Alcune insegne specificano la cosa già nell’annuncio, altre lo mascherano con parole ambigue come “disponibilità a muoversi all’interno di un contesto dinamico”, ma alla fine vogliono semplicemente vedere se siamo realmente interessati a quel posto di lavoro, tanto da dedicare un anno e più della nostra vita a centinaia di chilometri da casa nostra per imparare un mestiere che, molto probabilmente, avremmo appreso ugualmente nella nostra città di residenza. Qual è l’enorme vantaggio che si ottiene in questo modo durante la selezione del personale? Per prima cosa non ci si deve fidare ciecamente di ciò che dice il candidato, dato che potrebbe vendersi benissimo come “proattivo" e capace di adattarsi alle difficoltà, ma vacillare appena gli viene proposto di andare a 200 km da casa. Come seconda motivazione possiamo immaginare che lontano da casa, e con l’unico compito della formazione, il personale selezionato rovescerà tutto il proprio impegno sul posto di lavoro, senza distrazioni. Evidentemente questa sorta di selezione naturale funziona, sia in fase di colloquio, sia in fase di formazione, altrimenti non verrebbe adottata dalla maggioranza delle imprese alla ricerca di figure medio-alte.

Per quanto riguarda la retribuzione, sono lontani quei momenti in cui veniva offerto un ‘quid’ in più rispetto alla R.A.L. attuale per strappare la preziosa risorsa all’azienda concorrente. Forse questo succede ancora per i grandi manager, ma non per i ‘comuni mortali’. E non illudiamoci del fatto che nell’era di Linkedin tutte le figure richieste abbiano il suffisso ‘manager’. Account manager, store manager, senior assistant sales manager, e via dicendo. Ormai il titolo ‘manager’ non si nega più a nessuno, ma non basta per ottenere un aumento di retribuzione cambiando impiego. Ormai si punta sulla valutazione di quanto interesse abbia il candidato nei confronti dell’azienda selezionatrice, e uno dei modi per capirlo è anche quello di offrire lo stesso inquadramento con la stessa retribuzione, quando non inferiore.

Il colloquio è un po’ come il primo appuntamento tra due persone che provano dell’interesse reciproco: entrambi danno il meglio di sé e mostrano i loro punti di forza. Poi, quando ci si fidanza, si cerca sempre di stupire il partner per conservare vivo il rapporto. Quando si è in azienda da parecchi anni, infine, ci possono essere delle incomprensioni reciproche, dei litigi, ma dopotutto non si butta via un percorso che ci ha portati a costruire tanto assieme, se non per ragioni drastiche. Cambiare azienda è un po’ come trovarsi l’amante. Si può essere spinti da un rapporto ormai logoro, nel quale entrambi i partner ormai non hanno più nulla da offrirsi, oppure da una drastica decisione unilaterale: l’azienda non intende più avvalersi del nostro contributo.

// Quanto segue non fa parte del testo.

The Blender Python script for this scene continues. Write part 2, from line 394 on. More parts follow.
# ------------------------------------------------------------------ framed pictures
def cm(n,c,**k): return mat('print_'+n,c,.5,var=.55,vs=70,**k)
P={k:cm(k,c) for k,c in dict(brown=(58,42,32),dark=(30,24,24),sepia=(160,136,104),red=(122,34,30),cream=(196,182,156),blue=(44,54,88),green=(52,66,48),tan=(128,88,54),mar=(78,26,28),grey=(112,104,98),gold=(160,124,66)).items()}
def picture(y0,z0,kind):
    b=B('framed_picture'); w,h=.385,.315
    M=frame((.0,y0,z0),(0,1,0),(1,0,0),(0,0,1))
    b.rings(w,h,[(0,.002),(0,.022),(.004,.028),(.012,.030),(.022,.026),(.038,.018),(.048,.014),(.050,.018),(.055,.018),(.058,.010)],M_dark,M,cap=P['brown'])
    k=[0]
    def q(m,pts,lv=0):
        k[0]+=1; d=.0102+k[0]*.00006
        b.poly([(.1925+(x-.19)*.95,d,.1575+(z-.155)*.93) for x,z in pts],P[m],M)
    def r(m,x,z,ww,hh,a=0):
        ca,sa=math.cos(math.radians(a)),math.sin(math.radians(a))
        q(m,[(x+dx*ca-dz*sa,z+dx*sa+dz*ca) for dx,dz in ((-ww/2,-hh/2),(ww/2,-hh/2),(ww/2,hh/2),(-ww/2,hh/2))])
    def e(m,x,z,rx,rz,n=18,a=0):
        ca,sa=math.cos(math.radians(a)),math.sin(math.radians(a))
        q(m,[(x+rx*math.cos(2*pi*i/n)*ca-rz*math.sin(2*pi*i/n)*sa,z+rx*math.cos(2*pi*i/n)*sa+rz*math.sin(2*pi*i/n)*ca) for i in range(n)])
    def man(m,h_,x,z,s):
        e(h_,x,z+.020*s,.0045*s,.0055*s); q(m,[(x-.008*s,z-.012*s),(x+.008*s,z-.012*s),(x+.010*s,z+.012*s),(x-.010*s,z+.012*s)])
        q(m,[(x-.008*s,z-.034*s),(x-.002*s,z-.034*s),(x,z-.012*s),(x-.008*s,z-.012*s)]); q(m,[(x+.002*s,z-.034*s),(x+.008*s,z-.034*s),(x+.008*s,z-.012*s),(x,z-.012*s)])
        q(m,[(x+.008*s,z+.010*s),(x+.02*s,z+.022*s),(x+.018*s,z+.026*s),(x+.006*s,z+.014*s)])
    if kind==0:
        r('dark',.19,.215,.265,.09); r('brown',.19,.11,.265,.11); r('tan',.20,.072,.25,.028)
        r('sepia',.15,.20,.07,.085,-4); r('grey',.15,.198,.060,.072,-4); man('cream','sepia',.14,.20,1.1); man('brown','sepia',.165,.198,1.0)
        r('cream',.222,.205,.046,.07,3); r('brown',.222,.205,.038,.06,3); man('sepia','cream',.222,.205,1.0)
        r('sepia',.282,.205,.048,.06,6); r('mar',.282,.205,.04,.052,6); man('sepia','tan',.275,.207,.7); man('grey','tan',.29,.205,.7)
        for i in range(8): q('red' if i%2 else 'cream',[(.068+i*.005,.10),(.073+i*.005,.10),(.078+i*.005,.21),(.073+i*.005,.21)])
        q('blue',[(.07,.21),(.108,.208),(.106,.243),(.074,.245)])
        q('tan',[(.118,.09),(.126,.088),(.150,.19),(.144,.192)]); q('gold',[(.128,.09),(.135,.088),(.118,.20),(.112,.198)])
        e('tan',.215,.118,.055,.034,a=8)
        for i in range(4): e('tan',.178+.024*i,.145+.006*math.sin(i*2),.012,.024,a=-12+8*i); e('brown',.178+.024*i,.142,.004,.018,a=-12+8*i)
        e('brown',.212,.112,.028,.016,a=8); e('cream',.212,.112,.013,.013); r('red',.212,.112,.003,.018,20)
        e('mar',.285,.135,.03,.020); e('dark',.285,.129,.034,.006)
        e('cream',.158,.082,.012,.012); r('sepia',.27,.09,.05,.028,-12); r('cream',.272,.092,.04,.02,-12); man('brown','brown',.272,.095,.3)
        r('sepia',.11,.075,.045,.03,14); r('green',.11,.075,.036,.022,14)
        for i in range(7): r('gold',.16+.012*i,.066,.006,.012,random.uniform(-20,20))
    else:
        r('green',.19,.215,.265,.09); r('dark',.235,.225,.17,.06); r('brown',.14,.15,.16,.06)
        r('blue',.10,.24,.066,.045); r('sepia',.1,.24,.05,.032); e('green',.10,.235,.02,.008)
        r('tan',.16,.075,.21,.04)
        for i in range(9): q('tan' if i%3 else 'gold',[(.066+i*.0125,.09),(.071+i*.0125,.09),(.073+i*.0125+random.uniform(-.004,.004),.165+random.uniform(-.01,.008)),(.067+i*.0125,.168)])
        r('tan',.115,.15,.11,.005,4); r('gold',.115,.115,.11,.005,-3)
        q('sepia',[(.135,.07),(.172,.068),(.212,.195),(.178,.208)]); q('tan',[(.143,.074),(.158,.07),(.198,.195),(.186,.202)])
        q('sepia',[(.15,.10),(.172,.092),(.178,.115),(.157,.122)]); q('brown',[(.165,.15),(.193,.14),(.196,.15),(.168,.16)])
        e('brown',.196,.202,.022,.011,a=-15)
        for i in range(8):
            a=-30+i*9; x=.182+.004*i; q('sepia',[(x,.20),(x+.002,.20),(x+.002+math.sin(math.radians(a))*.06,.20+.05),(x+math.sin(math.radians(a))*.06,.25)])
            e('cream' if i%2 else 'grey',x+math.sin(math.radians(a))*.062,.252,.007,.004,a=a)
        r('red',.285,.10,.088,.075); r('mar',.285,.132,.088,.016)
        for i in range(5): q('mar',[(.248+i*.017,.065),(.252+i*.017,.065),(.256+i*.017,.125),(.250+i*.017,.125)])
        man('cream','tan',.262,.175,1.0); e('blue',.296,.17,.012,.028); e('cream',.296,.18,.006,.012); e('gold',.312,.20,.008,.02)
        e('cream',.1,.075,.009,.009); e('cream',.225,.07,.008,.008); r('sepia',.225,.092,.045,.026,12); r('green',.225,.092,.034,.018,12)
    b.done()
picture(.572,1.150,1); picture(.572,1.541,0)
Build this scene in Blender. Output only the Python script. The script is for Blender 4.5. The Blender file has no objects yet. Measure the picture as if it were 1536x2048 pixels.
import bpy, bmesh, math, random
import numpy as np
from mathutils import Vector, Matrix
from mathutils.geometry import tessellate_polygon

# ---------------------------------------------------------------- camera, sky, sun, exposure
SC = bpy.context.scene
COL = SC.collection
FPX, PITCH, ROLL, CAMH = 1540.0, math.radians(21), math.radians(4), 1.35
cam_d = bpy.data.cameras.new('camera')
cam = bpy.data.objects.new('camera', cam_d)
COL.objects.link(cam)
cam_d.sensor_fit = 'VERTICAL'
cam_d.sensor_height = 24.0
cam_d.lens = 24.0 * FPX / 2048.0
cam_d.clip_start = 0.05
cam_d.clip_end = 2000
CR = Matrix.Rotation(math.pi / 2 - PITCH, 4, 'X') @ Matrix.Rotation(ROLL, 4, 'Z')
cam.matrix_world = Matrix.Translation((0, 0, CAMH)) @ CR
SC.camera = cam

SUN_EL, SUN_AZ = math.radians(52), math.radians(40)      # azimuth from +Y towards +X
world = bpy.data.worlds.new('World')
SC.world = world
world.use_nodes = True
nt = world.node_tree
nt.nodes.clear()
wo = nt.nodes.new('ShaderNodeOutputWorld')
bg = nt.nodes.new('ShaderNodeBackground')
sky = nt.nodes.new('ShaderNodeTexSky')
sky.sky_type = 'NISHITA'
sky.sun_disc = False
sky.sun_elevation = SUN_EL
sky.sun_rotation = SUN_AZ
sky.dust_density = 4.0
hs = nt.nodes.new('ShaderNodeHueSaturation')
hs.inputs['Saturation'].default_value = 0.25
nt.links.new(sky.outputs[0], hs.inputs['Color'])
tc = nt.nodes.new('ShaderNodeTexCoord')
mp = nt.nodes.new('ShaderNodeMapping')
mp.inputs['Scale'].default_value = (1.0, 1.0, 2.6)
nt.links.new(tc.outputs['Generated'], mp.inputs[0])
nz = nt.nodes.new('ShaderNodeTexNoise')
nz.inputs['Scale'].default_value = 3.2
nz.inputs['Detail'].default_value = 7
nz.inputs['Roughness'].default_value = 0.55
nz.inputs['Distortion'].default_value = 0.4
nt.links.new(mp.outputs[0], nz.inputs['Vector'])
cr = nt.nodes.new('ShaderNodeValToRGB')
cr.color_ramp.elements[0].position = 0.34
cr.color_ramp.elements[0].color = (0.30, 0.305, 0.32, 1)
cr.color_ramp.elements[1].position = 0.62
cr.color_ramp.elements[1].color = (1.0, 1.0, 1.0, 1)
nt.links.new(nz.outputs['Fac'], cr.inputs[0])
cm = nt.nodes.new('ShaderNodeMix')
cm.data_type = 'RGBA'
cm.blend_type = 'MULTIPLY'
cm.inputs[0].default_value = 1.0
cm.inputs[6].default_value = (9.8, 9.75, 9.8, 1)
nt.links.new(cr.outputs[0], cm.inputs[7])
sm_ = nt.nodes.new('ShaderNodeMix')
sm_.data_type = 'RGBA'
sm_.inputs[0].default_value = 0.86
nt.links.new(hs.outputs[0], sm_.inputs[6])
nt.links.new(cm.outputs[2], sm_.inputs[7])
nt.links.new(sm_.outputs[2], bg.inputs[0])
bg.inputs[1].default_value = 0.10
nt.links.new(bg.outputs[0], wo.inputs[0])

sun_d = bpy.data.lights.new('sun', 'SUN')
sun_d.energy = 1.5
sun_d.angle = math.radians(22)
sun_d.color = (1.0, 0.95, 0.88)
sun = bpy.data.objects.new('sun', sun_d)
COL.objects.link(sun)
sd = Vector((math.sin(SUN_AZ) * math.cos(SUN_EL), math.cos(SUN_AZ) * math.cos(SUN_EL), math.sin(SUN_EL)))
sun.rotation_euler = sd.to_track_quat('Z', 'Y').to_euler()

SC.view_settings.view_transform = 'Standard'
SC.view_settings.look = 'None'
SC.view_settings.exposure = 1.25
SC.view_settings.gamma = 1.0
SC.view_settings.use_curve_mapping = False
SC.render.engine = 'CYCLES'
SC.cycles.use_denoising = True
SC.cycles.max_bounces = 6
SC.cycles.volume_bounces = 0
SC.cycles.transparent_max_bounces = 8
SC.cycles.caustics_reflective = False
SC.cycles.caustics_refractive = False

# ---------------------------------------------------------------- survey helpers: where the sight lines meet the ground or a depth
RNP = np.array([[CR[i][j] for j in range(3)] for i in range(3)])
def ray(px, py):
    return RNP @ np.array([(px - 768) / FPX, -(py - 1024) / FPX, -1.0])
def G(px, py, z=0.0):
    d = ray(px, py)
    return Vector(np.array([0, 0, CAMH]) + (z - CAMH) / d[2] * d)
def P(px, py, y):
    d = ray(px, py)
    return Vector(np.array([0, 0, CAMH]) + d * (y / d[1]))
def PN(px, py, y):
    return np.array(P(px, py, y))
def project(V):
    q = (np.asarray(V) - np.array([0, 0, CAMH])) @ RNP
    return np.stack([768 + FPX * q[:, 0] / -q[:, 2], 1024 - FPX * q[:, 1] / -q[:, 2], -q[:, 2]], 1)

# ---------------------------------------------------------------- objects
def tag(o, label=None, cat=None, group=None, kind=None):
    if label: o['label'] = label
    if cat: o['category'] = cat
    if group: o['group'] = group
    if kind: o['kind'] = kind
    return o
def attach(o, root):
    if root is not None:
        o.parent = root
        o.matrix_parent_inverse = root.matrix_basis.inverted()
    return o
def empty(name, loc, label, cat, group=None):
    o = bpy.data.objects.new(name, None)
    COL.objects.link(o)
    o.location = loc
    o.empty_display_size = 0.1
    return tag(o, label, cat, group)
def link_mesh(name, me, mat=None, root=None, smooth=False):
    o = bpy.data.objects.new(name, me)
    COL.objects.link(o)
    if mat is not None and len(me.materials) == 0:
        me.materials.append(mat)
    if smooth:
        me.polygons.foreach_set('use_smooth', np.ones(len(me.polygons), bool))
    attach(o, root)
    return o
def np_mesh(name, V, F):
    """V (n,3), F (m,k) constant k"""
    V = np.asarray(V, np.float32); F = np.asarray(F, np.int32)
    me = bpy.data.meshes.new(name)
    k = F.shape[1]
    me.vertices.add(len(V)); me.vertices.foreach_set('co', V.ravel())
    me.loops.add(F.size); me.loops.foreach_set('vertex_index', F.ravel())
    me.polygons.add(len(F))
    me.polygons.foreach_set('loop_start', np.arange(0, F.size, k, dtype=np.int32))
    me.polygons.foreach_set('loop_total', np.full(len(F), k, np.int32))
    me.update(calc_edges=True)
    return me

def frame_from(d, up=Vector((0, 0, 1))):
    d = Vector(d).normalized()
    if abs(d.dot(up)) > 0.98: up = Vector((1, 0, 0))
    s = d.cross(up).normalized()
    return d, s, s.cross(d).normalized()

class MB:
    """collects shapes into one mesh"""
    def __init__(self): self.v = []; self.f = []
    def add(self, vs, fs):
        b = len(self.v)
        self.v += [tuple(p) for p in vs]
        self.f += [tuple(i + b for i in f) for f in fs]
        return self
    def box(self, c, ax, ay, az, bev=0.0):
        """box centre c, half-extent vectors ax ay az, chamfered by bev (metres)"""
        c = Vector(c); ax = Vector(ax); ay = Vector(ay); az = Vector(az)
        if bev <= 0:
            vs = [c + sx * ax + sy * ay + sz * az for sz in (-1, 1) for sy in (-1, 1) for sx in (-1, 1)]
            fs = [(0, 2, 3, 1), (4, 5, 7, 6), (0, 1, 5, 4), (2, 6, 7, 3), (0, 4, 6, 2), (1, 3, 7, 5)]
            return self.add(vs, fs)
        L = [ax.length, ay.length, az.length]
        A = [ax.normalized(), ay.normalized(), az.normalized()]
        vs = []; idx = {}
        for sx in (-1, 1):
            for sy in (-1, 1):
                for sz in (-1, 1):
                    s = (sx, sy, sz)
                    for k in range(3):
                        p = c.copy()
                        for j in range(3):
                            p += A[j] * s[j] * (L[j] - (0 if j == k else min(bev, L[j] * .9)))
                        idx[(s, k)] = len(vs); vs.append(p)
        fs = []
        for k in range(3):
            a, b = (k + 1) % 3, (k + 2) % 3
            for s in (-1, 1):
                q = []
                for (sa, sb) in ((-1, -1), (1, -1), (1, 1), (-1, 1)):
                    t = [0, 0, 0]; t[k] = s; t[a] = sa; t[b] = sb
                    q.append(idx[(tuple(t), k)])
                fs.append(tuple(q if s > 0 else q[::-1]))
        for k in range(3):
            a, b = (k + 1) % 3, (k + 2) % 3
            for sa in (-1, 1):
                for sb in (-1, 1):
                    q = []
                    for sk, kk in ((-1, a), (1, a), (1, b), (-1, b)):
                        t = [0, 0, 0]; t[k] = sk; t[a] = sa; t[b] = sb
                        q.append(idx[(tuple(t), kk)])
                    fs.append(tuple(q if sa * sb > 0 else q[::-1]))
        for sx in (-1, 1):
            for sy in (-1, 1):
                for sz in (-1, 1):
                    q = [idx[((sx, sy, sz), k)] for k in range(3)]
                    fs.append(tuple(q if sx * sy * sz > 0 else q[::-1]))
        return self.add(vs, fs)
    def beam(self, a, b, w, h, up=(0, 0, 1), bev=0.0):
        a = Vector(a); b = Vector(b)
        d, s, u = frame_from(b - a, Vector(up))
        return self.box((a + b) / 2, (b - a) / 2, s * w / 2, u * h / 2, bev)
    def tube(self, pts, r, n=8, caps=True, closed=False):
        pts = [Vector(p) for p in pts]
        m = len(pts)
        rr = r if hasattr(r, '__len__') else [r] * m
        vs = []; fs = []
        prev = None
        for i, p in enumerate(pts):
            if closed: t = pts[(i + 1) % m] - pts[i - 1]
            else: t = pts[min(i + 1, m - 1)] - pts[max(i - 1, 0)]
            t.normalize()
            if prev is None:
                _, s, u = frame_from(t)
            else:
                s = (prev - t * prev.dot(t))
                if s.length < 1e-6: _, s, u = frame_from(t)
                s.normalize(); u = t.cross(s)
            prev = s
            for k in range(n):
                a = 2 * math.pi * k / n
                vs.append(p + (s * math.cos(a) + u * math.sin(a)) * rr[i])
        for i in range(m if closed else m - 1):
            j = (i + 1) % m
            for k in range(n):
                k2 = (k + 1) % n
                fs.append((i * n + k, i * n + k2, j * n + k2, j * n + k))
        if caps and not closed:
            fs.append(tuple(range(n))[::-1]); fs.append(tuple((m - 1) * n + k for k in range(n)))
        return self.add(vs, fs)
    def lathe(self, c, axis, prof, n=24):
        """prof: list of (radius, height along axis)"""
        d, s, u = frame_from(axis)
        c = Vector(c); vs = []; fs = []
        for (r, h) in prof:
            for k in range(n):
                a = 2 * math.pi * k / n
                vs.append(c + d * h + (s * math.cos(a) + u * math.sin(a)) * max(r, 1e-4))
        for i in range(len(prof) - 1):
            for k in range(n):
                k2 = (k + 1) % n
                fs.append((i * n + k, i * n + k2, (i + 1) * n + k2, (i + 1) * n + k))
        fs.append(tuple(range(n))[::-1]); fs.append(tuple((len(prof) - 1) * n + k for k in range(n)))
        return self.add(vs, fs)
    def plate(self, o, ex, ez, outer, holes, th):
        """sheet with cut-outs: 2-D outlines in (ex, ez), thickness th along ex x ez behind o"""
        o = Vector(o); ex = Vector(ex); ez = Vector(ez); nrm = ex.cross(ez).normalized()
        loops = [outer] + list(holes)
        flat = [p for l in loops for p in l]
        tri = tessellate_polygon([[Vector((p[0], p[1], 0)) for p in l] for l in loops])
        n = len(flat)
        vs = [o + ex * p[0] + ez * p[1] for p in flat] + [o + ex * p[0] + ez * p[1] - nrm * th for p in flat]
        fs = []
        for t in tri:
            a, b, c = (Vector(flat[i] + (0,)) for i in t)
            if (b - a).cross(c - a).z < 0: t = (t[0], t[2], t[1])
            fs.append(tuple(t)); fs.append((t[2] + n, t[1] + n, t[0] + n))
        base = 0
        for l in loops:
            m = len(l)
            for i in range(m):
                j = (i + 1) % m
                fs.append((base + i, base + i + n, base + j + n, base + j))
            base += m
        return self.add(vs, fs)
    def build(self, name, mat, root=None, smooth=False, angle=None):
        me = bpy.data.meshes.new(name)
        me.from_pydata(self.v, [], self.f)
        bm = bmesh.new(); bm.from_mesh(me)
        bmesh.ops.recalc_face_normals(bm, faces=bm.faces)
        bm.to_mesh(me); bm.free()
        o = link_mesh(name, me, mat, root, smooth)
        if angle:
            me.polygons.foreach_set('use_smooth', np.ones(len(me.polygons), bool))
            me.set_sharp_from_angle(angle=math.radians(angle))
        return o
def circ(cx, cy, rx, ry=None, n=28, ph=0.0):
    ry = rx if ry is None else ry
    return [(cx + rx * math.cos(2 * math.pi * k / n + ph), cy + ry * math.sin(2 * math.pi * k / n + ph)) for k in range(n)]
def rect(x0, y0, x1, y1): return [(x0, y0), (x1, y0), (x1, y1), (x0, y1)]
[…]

Tuttavia, ammesso che non abbiate già valutato di cambiare mestiere, cosa ci trattiene ancora nel nostro posto? Se siamo dei partner fedeli, che vanno al lavoro ogni giorno col sorriso sulle labbra, che amano ciò che fanno e che lo hanno scelto, come mai allora non diamo più il massimo, come i primi tempi? Come quei mesi dopo il primo appuntamento? Assurdo, no? Saremmo disposti a lavorare 12 ore al giorno a chilometri di distanza da casa nostra per qualcuno che nemmeno ci conosce, ma siamo ormai spinti dalla routine quotidiana a fare sempre le stesse cose per chi ci ha assunto anni fa.

Come nel caso di un rapporto di coppia, la colpa è di entrambi. Da una parte il basso turn-over, le professionalità azzerate, la crescita inesistente, fanno perdere ai collaboratori l’entusiasmo e l’energia che avevano un tempo. Dall’altra le aziende chiedono una trasversalità e una elasticità che possono trovare, purtroppo, solo durante le selezioni di nuovo personale. Come nelle crisi matrimoniali, anche durante le crisi aziendali bisogna fare un’analisi di costi-benefici: cosa mi offre ogni giorno l’insegna per cui lavoro? Troverei lo stesso trattamento guardandomi attorno? Andrei a stare meglio? O, come nel caso dell’amante, alla fine troverei gli stessi problemi di oggi quando subentrerà la monotonia? Sono domande da farsi, oggi, per non pentirsene domani. E sono domande che anche l’impresa deve porsi: valorizzare i dipendenti che mi hanno sempre dimostrato fedeltà, nella buona e nella cattiva sorte? Magari proponendo loro una crescita, un contratto diverso, un semplice attestato di stima? O lasciare che se ne vadano da casa, per poi credere a quello che ci viene a raccontare il primo entusiastico giovanotto in fase di colloquio?